◆ THE RECORDS:

•••

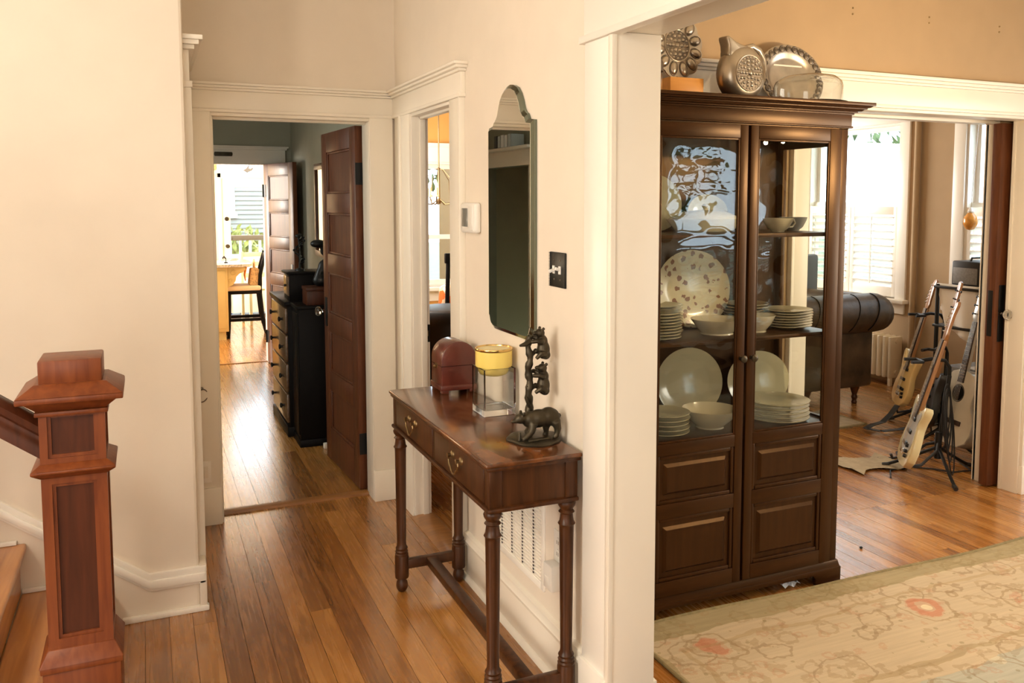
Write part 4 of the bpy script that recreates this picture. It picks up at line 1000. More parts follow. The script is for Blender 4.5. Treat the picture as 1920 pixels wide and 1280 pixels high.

•••

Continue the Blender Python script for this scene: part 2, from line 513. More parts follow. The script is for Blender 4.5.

•••

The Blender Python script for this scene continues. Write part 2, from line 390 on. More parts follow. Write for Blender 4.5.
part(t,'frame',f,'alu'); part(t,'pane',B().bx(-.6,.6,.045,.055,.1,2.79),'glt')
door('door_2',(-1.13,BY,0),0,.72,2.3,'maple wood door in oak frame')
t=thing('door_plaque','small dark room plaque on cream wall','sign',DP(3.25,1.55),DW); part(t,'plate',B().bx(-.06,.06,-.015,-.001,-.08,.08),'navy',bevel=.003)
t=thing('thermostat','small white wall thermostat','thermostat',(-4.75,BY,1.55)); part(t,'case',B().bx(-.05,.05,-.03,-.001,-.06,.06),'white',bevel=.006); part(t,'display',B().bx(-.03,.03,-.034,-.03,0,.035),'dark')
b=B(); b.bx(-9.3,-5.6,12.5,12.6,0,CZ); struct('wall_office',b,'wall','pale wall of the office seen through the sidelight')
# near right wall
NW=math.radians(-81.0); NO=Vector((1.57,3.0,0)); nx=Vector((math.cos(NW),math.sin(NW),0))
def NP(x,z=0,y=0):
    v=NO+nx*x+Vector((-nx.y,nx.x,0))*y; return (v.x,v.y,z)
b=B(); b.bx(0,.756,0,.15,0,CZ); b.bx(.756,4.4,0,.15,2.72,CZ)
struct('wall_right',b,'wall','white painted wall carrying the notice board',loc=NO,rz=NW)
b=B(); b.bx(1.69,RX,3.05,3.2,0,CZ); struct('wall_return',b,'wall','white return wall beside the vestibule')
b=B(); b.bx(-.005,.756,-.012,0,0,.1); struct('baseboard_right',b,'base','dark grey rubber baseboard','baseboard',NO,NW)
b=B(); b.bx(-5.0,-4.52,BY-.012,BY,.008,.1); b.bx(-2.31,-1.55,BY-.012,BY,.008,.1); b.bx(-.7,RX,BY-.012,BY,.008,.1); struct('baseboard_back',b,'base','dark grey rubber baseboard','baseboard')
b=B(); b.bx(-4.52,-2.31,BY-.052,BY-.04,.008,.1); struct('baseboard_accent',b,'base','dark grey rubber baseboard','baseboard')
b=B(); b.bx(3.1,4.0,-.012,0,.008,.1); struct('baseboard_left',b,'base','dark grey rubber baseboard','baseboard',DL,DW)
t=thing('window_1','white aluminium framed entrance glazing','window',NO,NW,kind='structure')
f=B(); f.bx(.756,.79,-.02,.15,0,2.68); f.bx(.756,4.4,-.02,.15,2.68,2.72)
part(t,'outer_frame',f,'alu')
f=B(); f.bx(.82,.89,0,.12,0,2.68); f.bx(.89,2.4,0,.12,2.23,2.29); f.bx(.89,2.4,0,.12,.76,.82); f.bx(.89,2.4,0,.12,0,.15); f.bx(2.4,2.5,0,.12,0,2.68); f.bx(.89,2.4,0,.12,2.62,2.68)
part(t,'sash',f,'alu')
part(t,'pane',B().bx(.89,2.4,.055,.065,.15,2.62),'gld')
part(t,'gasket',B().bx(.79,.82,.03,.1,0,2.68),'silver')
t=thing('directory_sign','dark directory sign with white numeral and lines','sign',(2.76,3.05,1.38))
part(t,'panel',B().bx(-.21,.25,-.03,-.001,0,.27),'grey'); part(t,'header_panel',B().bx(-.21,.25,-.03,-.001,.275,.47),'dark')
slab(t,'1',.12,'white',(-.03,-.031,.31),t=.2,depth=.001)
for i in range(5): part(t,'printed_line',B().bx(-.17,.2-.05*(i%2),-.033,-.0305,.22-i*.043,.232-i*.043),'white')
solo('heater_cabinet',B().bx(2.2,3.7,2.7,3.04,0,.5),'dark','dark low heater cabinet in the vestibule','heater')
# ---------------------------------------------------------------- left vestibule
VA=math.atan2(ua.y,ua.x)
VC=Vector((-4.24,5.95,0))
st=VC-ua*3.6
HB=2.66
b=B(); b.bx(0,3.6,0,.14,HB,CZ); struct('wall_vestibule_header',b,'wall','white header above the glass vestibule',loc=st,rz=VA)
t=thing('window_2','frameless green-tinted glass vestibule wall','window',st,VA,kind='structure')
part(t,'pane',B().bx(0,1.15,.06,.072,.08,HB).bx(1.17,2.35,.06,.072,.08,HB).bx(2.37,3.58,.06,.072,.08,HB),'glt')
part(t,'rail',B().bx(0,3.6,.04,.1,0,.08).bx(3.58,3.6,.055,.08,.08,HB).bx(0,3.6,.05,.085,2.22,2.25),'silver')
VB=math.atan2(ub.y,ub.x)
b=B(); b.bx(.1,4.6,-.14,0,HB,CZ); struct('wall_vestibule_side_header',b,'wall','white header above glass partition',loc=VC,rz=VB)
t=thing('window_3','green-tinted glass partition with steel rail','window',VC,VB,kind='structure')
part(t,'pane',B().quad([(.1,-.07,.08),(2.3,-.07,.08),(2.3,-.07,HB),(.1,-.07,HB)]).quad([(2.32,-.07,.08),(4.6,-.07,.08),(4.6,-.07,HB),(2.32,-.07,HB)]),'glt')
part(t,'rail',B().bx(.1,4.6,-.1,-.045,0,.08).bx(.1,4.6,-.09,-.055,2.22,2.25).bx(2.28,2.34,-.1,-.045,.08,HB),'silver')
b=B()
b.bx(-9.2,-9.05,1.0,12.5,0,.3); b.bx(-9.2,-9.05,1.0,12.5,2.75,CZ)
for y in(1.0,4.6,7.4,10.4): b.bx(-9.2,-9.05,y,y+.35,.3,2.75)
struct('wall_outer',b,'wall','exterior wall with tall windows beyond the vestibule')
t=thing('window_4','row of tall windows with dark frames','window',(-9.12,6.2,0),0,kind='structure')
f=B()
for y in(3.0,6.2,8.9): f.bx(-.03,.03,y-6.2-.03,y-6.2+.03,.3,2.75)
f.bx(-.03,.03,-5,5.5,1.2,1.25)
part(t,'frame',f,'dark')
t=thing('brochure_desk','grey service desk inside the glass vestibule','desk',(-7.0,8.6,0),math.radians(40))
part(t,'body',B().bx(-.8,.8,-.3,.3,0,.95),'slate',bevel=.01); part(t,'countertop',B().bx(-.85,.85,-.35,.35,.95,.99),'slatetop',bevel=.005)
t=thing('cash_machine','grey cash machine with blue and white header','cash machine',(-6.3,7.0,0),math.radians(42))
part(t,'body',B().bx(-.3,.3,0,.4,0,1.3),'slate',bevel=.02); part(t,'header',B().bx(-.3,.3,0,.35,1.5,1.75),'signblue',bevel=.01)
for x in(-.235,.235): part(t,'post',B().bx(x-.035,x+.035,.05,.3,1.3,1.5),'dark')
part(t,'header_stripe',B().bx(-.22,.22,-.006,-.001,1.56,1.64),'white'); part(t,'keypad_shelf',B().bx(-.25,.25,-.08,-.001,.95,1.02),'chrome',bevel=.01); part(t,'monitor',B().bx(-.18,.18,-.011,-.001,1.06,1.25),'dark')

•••

Go over the data above and copy every line that has the word "script" in it.

Write part 4 of the bpy script that recreates this picture. It picks up at line 1000. More parts follow. The script is for Blender 4.5. Treat the picture as 1920 pixels wide and 1280 pixels high.
Continue the Blender Python script for this scene: part 2, from line 513. More parts follow. The script is for Blender 4.5.
The Blender Python script for this scene continues. Write part 2, from line 390 on. More parts follow. Write for Blender 4.5.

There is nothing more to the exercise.